Frequent-User Incentives
A program developed to reward customers who engage in repeat (frequent) purchases. Used by service businesses such as airlines, hotels, and auto rental.
Point-of-Purchase Displays
Promotional material placed within a retail store. Located near where the product is being promoted. Set up by manufacturers or wholesalers
Trade show
Industry-wide exhibit at which many sellers. Organized for dealers to permit manufacturers to show their latest lines to retailers, and stimulate consumer awareness and interest such as annual home shows
Buying Allowances
Temporary price reduction to resellers for purchasing specified quantities of a product.
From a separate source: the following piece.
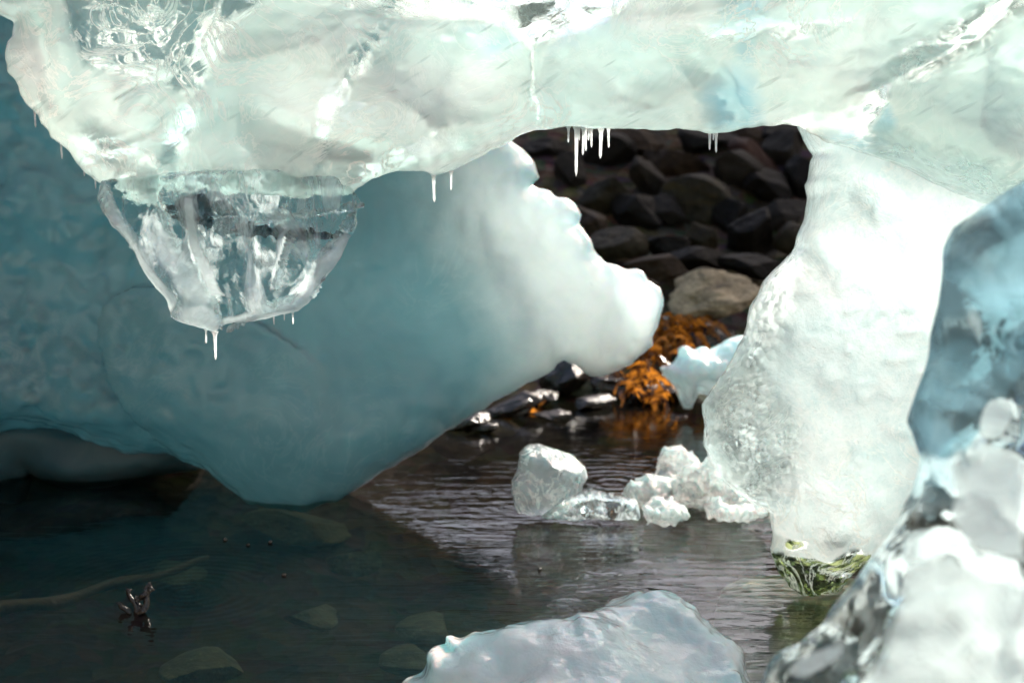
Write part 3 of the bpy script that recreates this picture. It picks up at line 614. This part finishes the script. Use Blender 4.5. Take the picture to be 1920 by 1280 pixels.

Incentive to resellers to handle new products and may stimulate purchase of items in large quantities.
Cooperative Advertising
Arrangement whereby a manufacturer agrees to pay a certain amount of retailer’s media cost for advertising the manufacturer’s products
Public Relations
Broad set of communication activities used to create a maintain favorable relationships between an organization and various public groups, both internal and external, May include employees, stockholders, suppliers, educators, the media, government officials, and society in general. Promotes people, places, activities, and increase publics awareness of products, brands, or activities
Types of Public Relation Tools
Used to convey messages and to create images. Organizations prepare written brochures, newsletters, company magzizines, annual reports, and news releases. They can also create corporate identity materials i.e. logos, business cards, signs, and stationary. Public Relation Tools are speeches, event sponsorship (effective way to increase brand recognition and media coverage)
Publicity
An important part of public relations., it increases public awareness of a firm or brand through mass media communications at no cost to the business. It is defined as the communication of a news story form about an organization, its products, or both. Organizations use publicity to provide information about products, to announce new product launches, expansions, or research, and strength the image.
News Release
A typed page of about 300 words which is provided by an organization to the media as a form of publicity. Includes firms address, phone #, and contact.
Feature Article
A piece (of up to 3,000 words) prepared by an organization for inclusion of a particular publication
Captioned Photograph
A picture accompanied by a brief explanation
Press Conference
A meeting at which invited media personnel hear important news announcements and receive supplementary textual materials and photographs.